MATERIAL PROVIDED:
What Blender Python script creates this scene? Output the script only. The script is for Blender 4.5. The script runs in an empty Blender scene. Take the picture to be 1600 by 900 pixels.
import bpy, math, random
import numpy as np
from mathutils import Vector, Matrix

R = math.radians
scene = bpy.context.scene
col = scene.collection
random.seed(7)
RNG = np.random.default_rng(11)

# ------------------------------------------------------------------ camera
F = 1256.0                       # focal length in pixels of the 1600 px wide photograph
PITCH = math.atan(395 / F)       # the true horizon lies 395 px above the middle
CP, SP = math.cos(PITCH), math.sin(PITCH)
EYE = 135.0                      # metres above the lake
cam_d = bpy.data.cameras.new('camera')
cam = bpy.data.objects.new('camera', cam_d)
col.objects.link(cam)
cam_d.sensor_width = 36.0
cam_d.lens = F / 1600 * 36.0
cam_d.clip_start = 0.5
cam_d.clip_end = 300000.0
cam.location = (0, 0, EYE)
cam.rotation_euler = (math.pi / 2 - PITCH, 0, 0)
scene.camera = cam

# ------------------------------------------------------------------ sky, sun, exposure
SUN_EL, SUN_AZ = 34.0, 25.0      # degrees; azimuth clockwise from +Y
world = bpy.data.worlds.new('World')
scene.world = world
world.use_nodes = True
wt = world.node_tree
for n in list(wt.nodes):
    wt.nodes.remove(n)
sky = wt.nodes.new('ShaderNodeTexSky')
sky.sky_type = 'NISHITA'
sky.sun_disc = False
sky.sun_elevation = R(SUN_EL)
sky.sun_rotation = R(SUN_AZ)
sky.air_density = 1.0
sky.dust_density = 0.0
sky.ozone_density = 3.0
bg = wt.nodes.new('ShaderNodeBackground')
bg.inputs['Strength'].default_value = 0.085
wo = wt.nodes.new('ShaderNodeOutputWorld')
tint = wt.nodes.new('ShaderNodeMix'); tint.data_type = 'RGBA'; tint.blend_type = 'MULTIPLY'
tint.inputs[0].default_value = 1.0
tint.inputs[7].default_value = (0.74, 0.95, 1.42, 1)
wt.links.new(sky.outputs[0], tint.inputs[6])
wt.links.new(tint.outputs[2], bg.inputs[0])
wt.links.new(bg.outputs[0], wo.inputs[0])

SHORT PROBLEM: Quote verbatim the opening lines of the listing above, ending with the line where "scene.camera = cam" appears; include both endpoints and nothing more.

ANSWER TO THE EXERCISE:
What Blender Python script creates this scene? Output the script only. The script is for Blender 4.5. The script runs in an empty Blender scene. Take the picture to be 1600 by 900 pixels.
import bpy, math, random
import numpy as np
from mathutils import Vector, Matrix

R = math.radians
scene = bpy.context.scene
col = scene.collection
random.seed(7)
RNG = np.random.default_rng(11)

# ------------------------------------------------------------------ camera
F = 1256.0                       # focal length in pixels of the 1600 px wide photograph
PITCH = math.atan(395 / F)       # the true horizon lies 395 px above the middle
CP, SP = math.cos(PITCH), math.sin(PITCH)
EYE = 135.0                      # metres above the lake
cam_d = bpy.data.cameras.new('camera')
cam = bpy.data.objects.new('camera', cam_d)
col.objects.link(cam)
cam_d.sensor_width = 36.0
cam_d.lens = F / 1600 * 36.0
cam_d.clip_start = 0.5
cam_d.clip_end = 300000.0
cam.location = (0, 0, EYE)
cam.rotation_euler = (math.pi / 2 - PITCH, 0, 0)
scene.camera = cam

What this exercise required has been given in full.